The raise of anthropology department in the 20th Century frequently came from the original formation of sociology or sociology/anthropology departments, Sociology, based on the divisions within Anglo/European civilization and its institutions, is the method for the study of society. This approach however, left unexplained the more exotic experience with Other peoples and cultures that western colonialism brought back to Europe. An anthropological approach with its holistic approach to the human animal, its organization, and its evolution provides a more objective inclusiveness, based on the "culture" concept, rather than simpler institutional perspective of society.

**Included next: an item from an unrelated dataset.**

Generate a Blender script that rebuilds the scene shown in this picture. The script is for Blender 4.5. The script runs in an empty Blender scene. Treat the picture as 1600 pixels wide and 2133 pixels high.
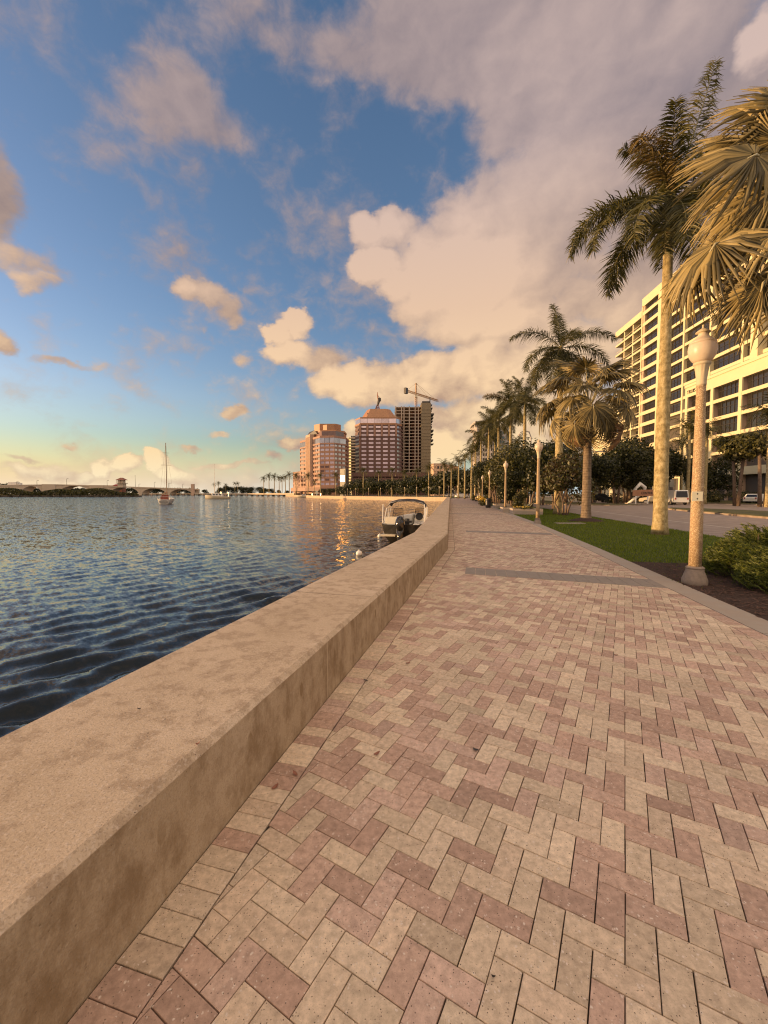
import bpy, math, random
import numpy as np
from mathutils import Vector, Matrix
R = math.radians
scene = bpy.context.scene
COL = scene.collection
F, CX, CY, EYE, PITCH = 850.0, 800.0, 1066.5, 1.65, R(2.6)
SUN_EL, SUN_AZ = R(2.1), R(-88.0)          # azimuth from the view direction, negative = left
EXPO = 1.0
WL = -0.85                                  # water level

# ---------------------------------------------------------------- camera
cam = bpy.data.cameras.new("Camera")
cam.sensor_fit = 'HORIZONTAL'; cam.sensor_width = 36.0; cam.lens = F / 1600 * 36.0
cam.clip_start = 0.05; cam.clip_end = 9000
cam_ob = bpy.data.objects.new("Camera", cam); COL.objects.link(cam_ob)
cam_ob.location = (0, 0, EYE); cam_ob.rotation_euler = (R(90) - PITCH, 0, 0)
scene.camera = cam_ob
scene.view_settings.view_transform = 'Standard'
scene.view_settings.look = 'None'
scene.view_settings.exposure = EXPO
scene.view_settings.gamma = 1.0
scene.view_settings.use_curve_mapping = False
scene.render.engine = 'CYCLES'
scene.cycles.filter_width = 1.15
scene.cycles.max_bounces = 6
scene.cycles.transparent_max_bounces = 6
scene.cycles.sample_clamp_indirect = 6.0

def ray(px, py):
    u, v = (px - CX) / F, (CY - py) / F
    return Vector((u, math.cos(PITCH) + v * math.sin(PITCH), v * math.cos(PITCH) - math.sin(PITCH)))
def onz(px, py, z=0.0):
    d = ray(px, py); t = (z - EYE) / d.z
    return Vector((d.x * t, d.y * t, z))
def atD(px, py, D):
    d = ray(px, py); t = D / d.y
    return Vector((d.x * t, D, EYE + d.z * t))
def XD(px, D): return (px - 800.0) / F * D
def ZD(py, D): return EYE + (1028.0 - py) / F * D

# ---------------------------------------------------------------- node helpers
class NT:
    def __init__(s, tree): s.t = tree; s.n = tree.nodes; s.l = tree.links
    def new(s, typ, **kw):
        n = s.n.new(typ)
        for k, v in kw.items(): setattr(n, k, v)
        return n
    def put(s, sock, v):
        if v is None: return
        if isinstance(v, bpy.types.NodeSocket): s.l.new(v, sock)
        elif isinstance(v, (tuple, list)) and len(v) == 3 and sock.type == 'RGBA': sock.default_value = (*v, 1)
        else: sock.default_value = v
    def math(s, op, a, b=None, c=None, clamp=False):
        n = s.new('ShaderNodeMath', operation=op, use_clamp=clamp)
        s.put(n.inputs[0], a); s.put(n.inputs[1], b); s.put(n.inputs[2], c)
        return n.outputs[0]
    def vmath(s, op, a, b=None, sc=None):
        n = s.new('ShaderNodeVectorMath', operation=op)
        s.put(n.inputs[0], a); s.put(n.inputs[1], b)
        if sc is not None: s.put(n.inputs['Scale'], sc)
        return n.outputs['Value'] if op in ('DOT_PRODUCT', 'LENGTH') else n.outputs['Vector']
    def mix(s, fac, a, b, blend='MIX'):
        n = s.new('ShaderNodeMix', data_type='RGBA', blend_type=blend)
        s.put(n.inputs[0], fac); s.put(n.inputs[6], a); s.put(n.inputs[7], b)
        return n.outputs[2]
    def noise(s, vec, scale, detail=3, rough=0.5, dist=0.0, out=0):
        n = s.new('ShaderNodeTexNoise')
        if vec is not None: s.put(n.inputs['Vector'], vec)
        n.inputs['Scale'].default_value = scale; n.inputs['Detail'].default_value = detail
        n.inputs['Roughness'].default_value = rough; n.inputs['Distortion'].default_value = dist
        return n.outputs[out]
    def voronoi(s, vec, scale, out='Distance', feature='F1'):
        n = s.new('ShaderNodeTexVoronoi', feature=feature)
        if vec is not None: s.put(n.inputs['Vector'], vec)
        n.inputs['Scale'].default_value = scale
        return n.outputs[out]
    def ramp(s, fac, stops, interp='LINEAR'):
        n = s.new('ShaderNodeValToRGB'); n.color_ramp.interpolation = interp
        e = n.color_ramp.elements
        while len(e) > 1: e.remove(e[0])
        e[0].position = stops[0][0]; e[0].color = (*stops[0][1], 1)
        for p, c in stops[1:]:
            x = e.new(p); x.color = (*c, 1)
        s.put(n.inputs[0], fac); return n.outputs[0]
    def mapr(s, v, a, b, c=0.0, d=1.0, smooth=True):
        n = s.new('ShaderNodeMapRange', interpolation_type='SMOOTHSTEP' if smooth else 'LINEAR')
        s.put(n.inputs[0], v)
        for i, x in enumerate((a, b, c, d)): s.put(n.inputs[i + 1], x)
        return n.outputs[0]
    def sep(s, v):
        n = s.new('ShaderNodeSeparateXYZ'); s.put(n.inputs[0], v); return n.outputs
    def comb(s, x, y, z):
        n = s.new('ShaderNodeCombineXYZ')
        for i, q in enumerate((x, y, z)): s.put(n.inputs[i], q)
        return n.outputs[0]

def lin(r, g, b):
    def f(c):
        c /= 255.0
        return c / 12.92 if c <= 0.04045 else ((c + 0.055) / 1.055) ** 2.4
    return (f(r), f(g), f(b))
def disp(r, g, b):                           # colour of a thing that gives off light, as seen at this exposure
    k = 2.0 ** -EXPO
    return tuple(c * k for c in lin(r, g, b))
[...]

From my perspective, anthropology emerges as the "superior" approach since it focuses on the whole person as the atom of the socio/cultural world. That is, it incorporates both the physical nature of the human animal as well as how that animal is both aware of itself and its context, environment, history, and evolution. This is not to take away from the other social sciences. They are academic specialties with methodologies and applications that serve the social needs of an Anglo/European civilization to organize and administer its members through institutions. Archaeology and ancient history have demonstrated that civilizations have depended upon the evolution of such institutions. Anthropology provided the connection between the "present" and the "past" by challenging the dominant Judeo-Christian assumptions of Anglo/European society.

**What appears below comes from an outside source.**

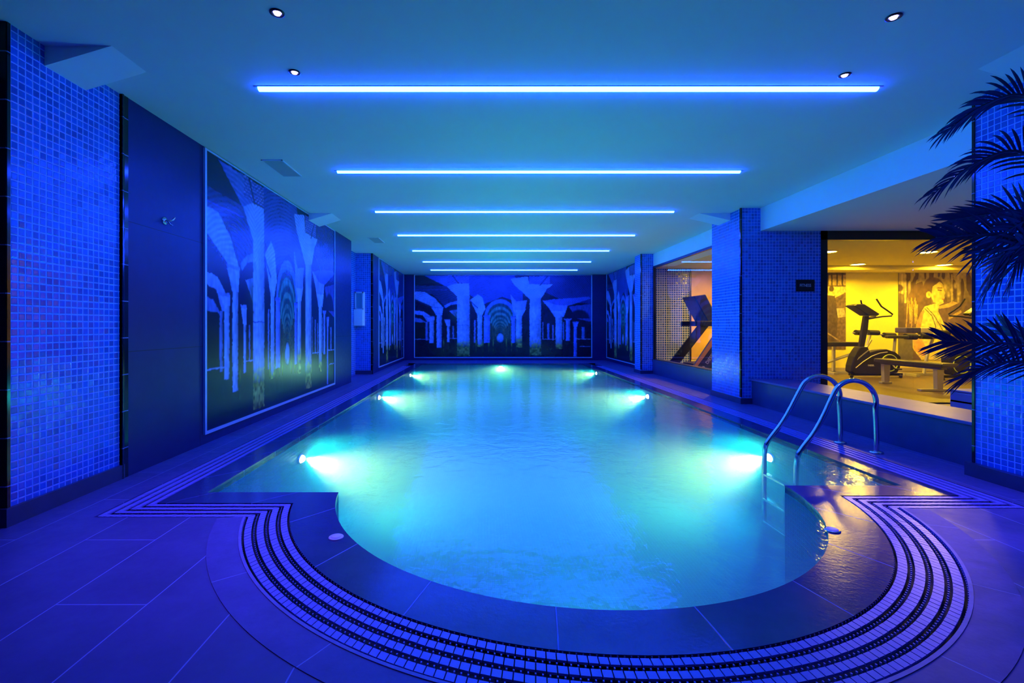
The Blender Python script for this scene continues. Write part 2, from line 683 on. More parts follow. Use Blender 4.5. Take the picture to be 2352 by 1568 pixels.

The reason we need to create a historical archive for anthropology is to help future generations to understand both that which has been lost in human history, and how we salvaged part of that. It will also show how we have responded to this lose by developing methods and adapting techniques for expanding the length and depth of that history; Most of all, It will demonstrate to ourselves what our basic nature (good, bad and ugly) are and the limits of being a human being. This is, I feel, the ultimate goal that our intellectual ancestors set out to find when they took the wider global view of a "cultural" humanity. And, in the practical, pragmatic sense, what we have learned about ourselves as anthropologists and how that is influenced by who we are as individuals. We need this to calibrate our selves as "participants" and "observers;" and to enable the discipline and others to evaluate our products.